§ SHORT PROBLEM
Quote every line of the material beneath this one.

§ COLLECTED DATA
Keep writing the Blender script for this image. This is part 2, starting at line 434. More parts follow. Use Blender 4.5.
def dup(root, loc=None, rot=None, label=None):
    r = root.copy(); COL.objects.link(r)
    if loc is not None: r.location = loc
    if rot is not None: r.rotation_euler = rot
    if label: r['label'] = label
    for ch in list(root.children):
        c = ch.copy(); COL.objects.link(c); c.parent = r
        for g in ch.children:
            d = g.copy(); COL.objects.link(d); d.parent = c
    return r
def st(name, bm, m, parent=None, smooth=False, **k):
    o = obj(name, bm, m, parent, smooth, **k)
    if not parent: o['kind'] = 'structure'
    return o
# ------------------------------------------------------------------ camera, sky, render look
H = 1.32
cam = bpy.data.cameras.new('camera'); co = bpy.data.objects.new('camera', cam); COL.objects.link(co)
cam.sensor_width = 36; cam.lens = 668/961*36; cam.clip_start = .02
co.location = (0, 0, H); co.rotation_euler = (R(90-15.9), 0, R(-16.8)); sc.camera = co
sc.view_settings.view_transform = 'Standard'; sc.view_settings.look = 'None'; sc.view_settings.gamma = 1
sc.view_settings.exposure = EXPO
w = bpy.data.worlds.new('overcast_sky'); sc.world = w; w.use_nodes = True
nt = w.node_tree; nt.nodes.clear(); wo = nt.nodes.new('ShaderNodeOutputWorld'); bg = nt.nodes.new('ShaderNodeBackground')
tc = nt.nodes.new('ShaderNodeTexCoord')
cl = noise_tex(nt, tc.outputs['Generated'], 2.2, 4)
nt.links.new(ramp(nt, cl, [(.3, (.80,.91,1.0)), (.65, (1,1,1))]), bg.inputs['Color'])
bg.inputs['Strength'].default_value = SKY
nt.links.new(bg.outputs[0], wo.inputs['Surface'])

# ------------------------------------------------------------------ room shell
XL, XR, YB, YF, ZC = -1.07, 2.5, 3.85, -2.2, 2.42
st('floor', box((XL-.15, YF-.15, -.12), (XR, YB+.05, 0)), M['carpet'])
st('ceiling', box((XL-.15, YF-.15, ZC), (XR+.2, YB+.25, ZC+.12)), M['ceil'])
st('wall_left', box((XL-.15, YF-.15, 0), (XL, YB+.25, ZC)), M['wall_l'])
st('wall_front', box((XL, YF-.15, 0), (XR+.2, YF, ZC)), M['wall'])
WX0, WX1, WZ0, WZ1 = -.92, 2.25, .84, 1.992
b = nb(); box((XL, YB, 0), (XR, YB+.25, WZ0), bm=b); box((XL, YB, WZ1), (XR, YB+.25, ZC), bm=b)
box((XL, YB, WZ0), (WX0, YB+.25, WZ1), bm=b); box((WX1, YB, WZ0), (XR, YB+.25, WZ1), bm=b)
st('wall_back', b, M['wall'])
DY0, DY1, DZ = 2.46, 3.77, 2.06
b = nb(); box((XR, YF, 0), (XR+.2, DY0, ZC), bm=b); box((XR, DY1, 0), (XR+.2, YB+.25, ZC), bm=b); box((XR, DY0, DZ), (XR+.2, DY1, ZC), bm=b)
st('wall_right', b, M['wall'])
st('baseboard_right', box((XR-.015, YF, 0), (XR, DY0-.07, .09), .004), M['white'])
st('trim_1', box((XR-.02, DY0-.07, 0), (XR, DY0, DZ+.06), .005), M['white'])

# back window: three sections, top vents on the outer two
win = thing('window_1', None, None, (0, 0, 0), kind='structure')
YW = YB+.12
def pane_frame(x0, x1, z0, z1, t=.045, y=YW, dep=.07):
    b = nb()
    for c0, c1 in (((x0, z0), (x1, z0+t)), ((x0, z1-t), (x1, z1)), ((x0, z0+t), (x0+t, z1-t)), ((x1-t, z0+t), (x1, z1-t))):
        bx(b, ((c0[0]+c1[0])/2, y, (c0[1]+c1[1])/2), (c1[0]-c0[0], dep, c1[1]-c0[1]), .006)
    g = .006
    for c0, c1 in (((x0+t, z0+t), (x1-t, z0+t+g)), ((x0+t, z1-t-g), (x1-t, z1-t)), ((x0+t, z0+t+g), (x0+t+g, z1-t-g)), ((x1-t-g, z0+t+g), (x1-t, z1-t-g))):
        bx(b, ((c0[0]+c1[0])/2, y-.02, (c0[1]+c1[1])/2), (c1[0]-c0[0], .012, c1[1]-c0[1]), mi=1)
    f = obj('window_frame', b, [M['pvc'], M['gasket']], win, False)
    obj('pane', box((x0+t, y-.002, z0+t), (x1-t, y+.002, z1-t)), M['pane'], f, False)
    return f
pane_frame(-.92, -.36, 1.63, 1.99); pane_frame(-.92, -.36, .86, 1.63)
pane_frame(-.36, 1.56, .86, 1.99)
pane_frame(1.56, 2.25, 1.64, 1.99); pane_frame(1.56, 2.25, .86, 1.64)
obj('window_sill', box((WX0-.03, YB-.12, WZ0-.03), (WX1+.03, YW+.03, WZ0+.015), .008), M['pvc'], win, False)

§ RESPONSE
Keep writing the Blender script for this image. This is part 2, starting at line 434. More parts follow. Use Blender 4.5.
def dup(root, loc=None, rot=None, label=None):
    r = root.copy(); COL.objects.link(r)
    if loc is not None: r.location = loc
    if rot is not None: r.rotation_euler = rot
    if label: r['label'] = label
    for ch in list(root.children):
        c = ch.copy(); COL.objects.link(c); c.parent = r
        for g in ch.children:
            d = g.copy(); COL.objects.link(d); d.parent = c
    return r
def st(name, bm, m, parent=None, smooth=False, **k):
    o = obj(name, bm, m, parent, smooth, **k)
    if not parent: o['kind'] = 'structure'
    return o
# ------------------------------------------------------------------ camera, sky, render look
H = 1.32
cam = bpy.data.cameras.new('camera'); co = bpy.data.objects.new('camera', cam); COL.objects.link(co)
cam.sensor_width = 36; cam.lens = 668/961*36; cam.clip_start = .02
co.location = (0, 0, H); co.rotation_euler = (R(90-15.9), 0, R(-16.8)); sc.camera = co
sc.view_settings.view_transform = 'Standard'; sc.view_settings.look = 'None'; sc.view_settings.gamma = 1
sc.view_settings.exposure = EXPO
w = bpy.data.worlds.new('overcast_sky'); sc.world = w; w.use_nodes = True
nt = w.node_tree; nt.nodes.clear(); wo = nt.nodes.new('ShaderNodeOutputWorld'); bg = nt.nodes.new('ShaderNodeBackground')
tc = nt.nodes.new('ShaderNodeTexCoord')
cl = noise_tex(nt, tc.outputs['Generated'], 2.2, 4)
nt.links.new(ramp(nt, cl, [(.3, (.80,.91,1.0)), (.65, (1,1,1))]), bg.inputs['Color'])
bg.inputs['Strength'].default_value = SKY
nt.links.new(bg.outputs[0], wo.inputs['Surface'])

# ------------------------------------------------------------------ room shell
XL, XR, YB, YF, ZC = -1.07, 2.5, 3.85, -2.2, 2.42
st('floor', box((XL-.15, YF-.15, -.12), (XR, YB+.05, 0)), M['carpet'])
st('ceiling', box((XL-.15, YF-.15, ZC), (XR+.2, YB+.25, ZC+.12)), M['ceil'])
st('wall_left', box((XL-.15, YF-.15, 0), (XL, YB+.25, ZC)), M['wall_l'])
st('wall_front', box((XL, YF-.15, 0), (XR+.2, YF, ZC)), M['wall'])
WX0, WX1, WZ0, WZ1 = -.92, 2.25, .84, 1.992
b = nb(); box((XL, YB, 0), (XR, YB+.25, WZ0), bm=b); box((XL, YB, WZ1), (XR, YB+.25, ZC), bm=b)
box((XL, YB, WZ0), (WX0, YB+.25, WZ1), bm=b); box((WX1, YB, WZ0), (XR, YB+.25, WZ1), bm=b)
st('wall_back', b, M['wall'])
DY0, DY1, DZ = 2.46, 3.77, 2.06
b = nb(); box((XR, YF, 0), (XR+.2, DY0, ZC), bm=b); box((XR, DY1, 0), (XR+.2, YB+.25, ZC), bm=b); box((XR, DY0, DZ), (XR+.2, DY1, ZC), bm=b)
st('wall_right', b, M['wall'])
st('baseboard_right', box((XR-.015, YF, 0), (XR, DY0-.07, .09), .004), M['white'])
st('trim_1', box((XR-.02, DY0-.07, 0), (XR, DY0, DZ+.06), .005), M['white'])

# back window: three sections, top vents on the outer two
win = thing('window_1', None, None, (0, 0, 0), kind='structure')
YW = YB+.12
def pane_frame(x0, x1, z0, z1, t=.045, y=YW, dep=.07):
    b = nb()
    for c0, c1 in (((x0, z0), (x1, z0+t)), ((x0, z1-t), (x1, z1)), ((x0, z0+t), (x0+t, z1-t)), ((x1-t, z0+t), (x1, z1-t))):
        bx(b, ((c0[0]+c1[0])/2, y, (c0[1]+c1[1])/2), (c1[0]-c0[0], dep, c1[1]-c0[1]), .006)
    g = .006
    for c0, c1 in (((x0+t, z0+t), (x1-t, z0+t+g)), ((x0+t, z1-t-g), (x1-t, z1-t)), ((x0+t, z0+t+g), (x0+t+g, z1-t-g)), ((x1-t-g, z0+t+g), (x1-t, z1-t-g))):
        bx(b, ((c0[0]+c1[0])/2, y-.02, (c0[1]+c1[1])/2), (c1[0]-c0[0], .012, c1[1]-c0[1]), mi=1)
    f = obj('window_frame', b, [M['pvc'], M['gasket']], win, False)
    obj('pane', box((x0+t, y-.002, z0+t), (x1-t, y+.002, z1-t)), M['pane'], f, False)
    return f
pane_frame(-.92, -.36, 1.63, 1.99); pane_frame(-.92, -.36, .86, 1.63)
pane_frame(-.36, 1.56, .86, 1.99)
pane_frame(1.56, 2.25, 1.64, 1.99); pane_frame(1.56, 2.25, .86, 1.64)
obj('window_sill', box((WX0-.03, YB-.12, WZ0-.03), (WX1+.03, YW+.03, WZ0+.015), .008), M['pvc'], win, False)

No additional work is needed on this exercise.